### Exercise task
Give back every line exactly as it appears, pictures excluded.
┌──
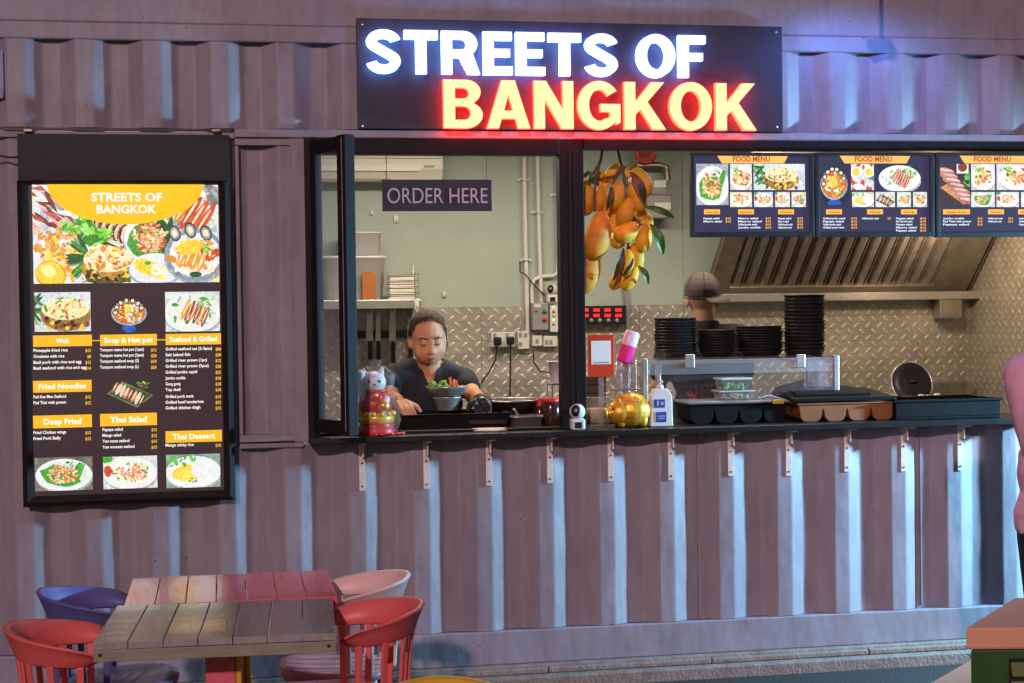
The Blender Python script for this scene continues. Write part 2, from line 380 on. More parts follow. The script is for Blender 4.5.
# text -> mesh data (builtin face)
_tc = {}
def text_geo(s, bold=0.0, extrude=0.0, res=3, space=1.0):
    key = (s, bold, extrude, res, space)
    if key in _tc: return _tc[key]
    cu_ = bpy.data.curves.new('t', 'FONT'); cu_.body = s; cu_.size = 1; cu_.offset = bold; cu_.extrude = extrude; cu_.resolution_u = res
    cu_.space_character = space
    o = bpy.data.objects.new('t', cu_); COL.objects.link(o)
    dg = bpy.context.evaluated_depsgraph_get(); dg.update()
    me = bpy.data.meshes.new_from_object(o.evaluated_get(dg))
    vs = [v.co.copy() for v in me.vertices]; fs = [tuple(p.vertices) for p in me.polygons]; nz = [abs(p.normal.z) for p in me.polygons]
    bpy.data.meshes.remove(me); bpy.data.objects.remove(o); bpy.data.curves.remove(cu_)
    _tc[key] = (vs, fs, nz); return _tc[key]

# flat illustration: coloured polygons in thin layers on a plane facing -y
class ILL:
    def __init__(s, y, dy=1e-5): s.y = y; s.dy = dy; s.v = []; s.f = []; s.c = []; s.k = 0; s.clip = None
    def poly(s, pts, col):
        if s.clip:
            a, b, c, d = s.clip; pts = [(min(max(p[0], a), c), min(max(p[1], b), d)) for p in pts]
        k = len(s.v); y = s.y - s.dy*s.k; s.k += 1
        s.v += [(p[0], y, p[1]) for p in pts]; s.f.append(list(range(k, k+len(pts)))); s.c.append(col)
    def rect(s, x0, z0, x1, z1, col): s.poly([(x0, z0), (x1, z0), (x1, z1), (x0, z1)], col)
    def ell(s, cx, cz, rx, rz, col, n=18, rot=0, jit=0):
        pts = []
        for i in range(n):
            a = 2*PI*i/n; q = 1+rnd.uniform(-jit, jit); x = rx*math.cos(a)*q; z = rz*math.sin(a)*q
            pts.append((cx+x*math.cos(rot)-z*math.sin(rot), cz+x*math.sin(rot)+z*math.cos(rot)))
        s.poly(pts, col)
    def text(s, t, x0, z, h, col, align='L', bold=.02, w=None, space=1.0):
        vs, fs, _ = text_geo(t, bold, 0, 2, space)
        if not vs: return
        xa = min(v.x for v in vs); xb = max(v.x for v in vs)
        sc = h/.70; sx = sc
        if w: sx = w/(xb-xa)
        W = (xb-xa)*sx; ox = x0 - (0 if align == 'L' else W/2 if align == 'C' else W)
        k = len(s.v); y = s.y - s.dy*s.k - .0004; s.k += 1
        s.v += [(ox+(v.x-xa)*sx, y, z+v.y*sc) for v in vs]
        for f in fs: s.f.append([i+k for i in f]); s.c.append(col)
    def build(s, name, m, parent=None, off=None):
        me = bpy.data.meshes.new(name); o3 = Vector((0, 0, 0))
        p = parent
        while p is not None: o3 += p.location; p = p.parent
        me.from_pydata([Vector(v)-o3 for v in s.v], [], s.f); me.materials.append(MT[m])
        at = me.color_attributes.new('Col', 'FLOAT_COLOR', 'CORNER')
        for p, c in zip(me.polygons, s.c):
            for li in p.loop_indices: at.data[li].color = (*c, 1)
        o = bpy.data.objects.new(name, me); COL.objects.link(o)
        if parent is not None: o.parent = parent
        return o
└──
### Response to the exercise
The Blender Python script for this scene continues. Write part 2, from line 380 on. More parts follow. The script is for Blender 4.5.
# text -> mesh data (builtin face)
_tc = {}
def text_geo(s, bold=0.0, extrude=0.0, res=3, space=1.0):
    key = (s, bold, extrude, res, space)
    if key in _tc: return _tc[key]
    cu_ = bpy.data.curves.new('t', 'FONT'); cu_.body = s; cu_.size = 1; cu_.offset = bold; cu_.extrude = extrude; cu_.resolution_u = res
    cu_.space_character = space
    o = bpy.data.objects.new('t', cu_); COL.objects.link(o)
    dg = bpy.context.evaluated_depsgraph_get(); dg.update()
    me = bpy.data.meshes.new_from_object(o.evaluated_get(dg))
    vs = [v.co.copy() for v in me.vertices]; fs = [tuple(p.vertices) for p in me.polygons]; nz = [abs(p.normal.z) for p in me.polygons]
    bpy.data.meshes.remove(me); bpy.data.objects.remove(o); bpy.data.curves.remove(cu_)
    _tc[key] = (vs, fs, nz); return _tc[key]

# flat illustration: coloured polygons in thin layers on a plane facing -y
class ILL:
    def __init__(s, y, dy=1e-5): s.y = y; s.dy = dy; s.v = []; s.f = []; s.c = []; s.k = 0; s.clip = None
    def poly(s, pts, col):
        if s.clip:
            a, b, c, d = s.clip; pts = [(min(max(p[0], a), c), min(max(p[1], b), d)) for p in pts]
        k = len(s.v); y = s.y - s.dy*s.k; s.k += 1
        s.v += [(p[0], y, p[1]) for p in pts]; s.f.append(list(range(k, k+len(pts)))); s.c.append(col)
    def rect(s, x0, z0, x1, z1, col): s.poly([(x0, z0), (x1, z0), (x1, z1), (x0, z1)], col)
    def ell(s, cx, cz, rx, rz, col, n=18, rot=0, jit=0):
        pts = []
        for i in range(n):
            a = 2*PI*i/n; q = 1+rnd.uniform(-jit, jit); x = rx*math.cos(a)*q; z = rz*math.sin(a)*q
            pts.append((cx+x*math.cos(rot)-z*math.sin(rot), cz+x*math.sin(rot)+z*math.cos(rot)))
        s.poly(pts, col)
    def text(s, t, x0, z, h, col, align='L', bold=.02, w=None, space=1.0):
        vs, fs, _ = text_geo(t, bold, 0, 2, space)
        if not vs: return
        xa = min(v.x for v in vs); xb = max(v.x for v in vs)
        sc = h/.70; sx = sc
        if w: sx = w/(xb-xa)
        W = (xb-xa)*sx; ox = x0 - (0 if align == 'L' else W/2 if align == 'C' else W)
        k = len(s.v); y = s.y - s.dy*s.k - .0004; s.k += 1
        s.v += [(ox+(v.x-xa)*sx, y, z+v.y*sc) for v in vs]
        for f in fs: s.f.append([i+k for i in f]); s.c.append(col)
    def build(s, name, m, parent=None, off=None):
        me = bpy.data.meshes.new(name); o3 = Vector((0, 0, 0))
        p = parent
        while p is not None: o3 += p.location; p = p.parent
        me.from_pydata([Vector(v)-o3 for v in s.v], [], s.f); me.materials.append(MT[m])
        at = me.color_attributes.new('Col', 'FLOAT_COLOR', 'CORNER')
        for p, c in zip(me.polygons, s.c):
            for li in p.loop_indices: at.data[li].color = (*c, 1)
        o = bpy.data.objects.new(name, me); COL.objects.link(o)
        if parent is not None: o.parent = parent
        return o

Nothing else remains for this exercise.